В самом деле: набор ячеек, предлагаемых автором для уловления фантастического, на первый взгляд может произвести впечатление произвольного и нечеткого. В качестве подлежащих описанию «территорий», на которых осуществляется фантастическое, во второй, центральной части книги предложены всего пять: «Потустороннее», «Знаки», «Взгляд», «Текст» и «Медиум». В третьей части описываются три варианта «фантастического поэзиса», фантастического смыслообразования. Причем, заметим, все три — явно на обочине современной нам фантастической литературы, все три — из такой литературы, которую и фантастикой-то в строгом смысле этого слова не назовешь! Это — «другая морфология» Бруно Шульца, «мнемофантастика», она же «иное знание» в рассказе Борхеса «Фунес, чудо памяти» и «мистификация» — «иная действительность» — в романе Набокова «Отчаяние».

И что? — неужели это все мыслимые формы присутствия фантастического в литературе? Да ничуть не бывало. Этих ячеек так мало и выделены они так прихотливо потому, что они — всего лишь демонстрация возможностей описания, которому еще предстоит находить свои объекты и, приспосабливаясь к ним, развиваться дальше.
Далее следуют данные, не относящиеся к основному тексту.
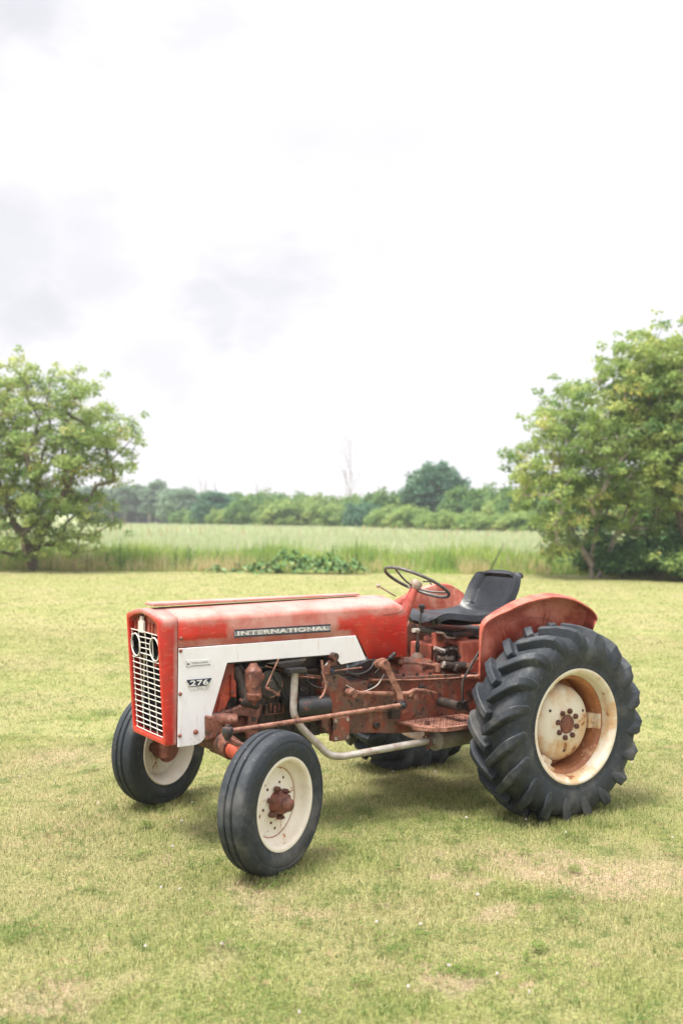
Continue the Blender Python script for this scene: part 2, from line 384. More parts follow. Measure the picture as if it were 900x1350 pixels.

По принципу своего устройства система Лахманн отчасти родственна системе химических элементов Менделеева: каждая из намеченных в ней смысловых линий предполагает наращение в разные стороны. По мере продвижения исследователя по каждой из этих линий он получает возможность обнаружить — и включить в описание — и новые «территории фантастического», и новые формы его «поэзиса». Тут первичны именно линии, а не те частные узлы на них, которые могут как завязываться, так и развязываться.

Кстати, это вообще любопытный способ картографирования человека — так что мне хочется вернуться к той мысли, что книга Лахманн может быть рассмотрена и как заготовка для некоторой возможной антропологии, которую хочется назвать, например, антропологией потенциального.

При всей своей видимой фрагментарности и разомкнутости книга, несомненно, представляет собой целое, в котором, правда, по моему чувству, очень недостает заключительного, синтезирующего текста по итогам проделанной в ней работы. Может быть, это потому, что и сама Лахманн не чувствует свою работу завершенной — скорее открывающей множество имеющих состояться возможностей. Держит же это целое на себе не организация материала, но нечто более властное: сквозная мысль, которая работает здесь на всяком материале. И мысль эта — хотя, кстати, автор не формулирует ее прямо — примерно вот какая.

Во-первых, фантастическое существенным образом входит в состав человеческого и может быть обнаружено в разных областях мысли, а уж в искусстве и литературе — в особенности. Во-вторых, фантастическое заведено культурой — всякой, ибо нет культуры, которая бы его не знала, — для того, чтобы поддерживать границы человеческого в подвижном и проницаемом виде. Чтобы не давать человеку застывать — сохранять проект «человек» динамичным и открытым.

Ольга БАЛЛА



[14]  Здесь и далее цитируется указанная монография. (Прим. ред.)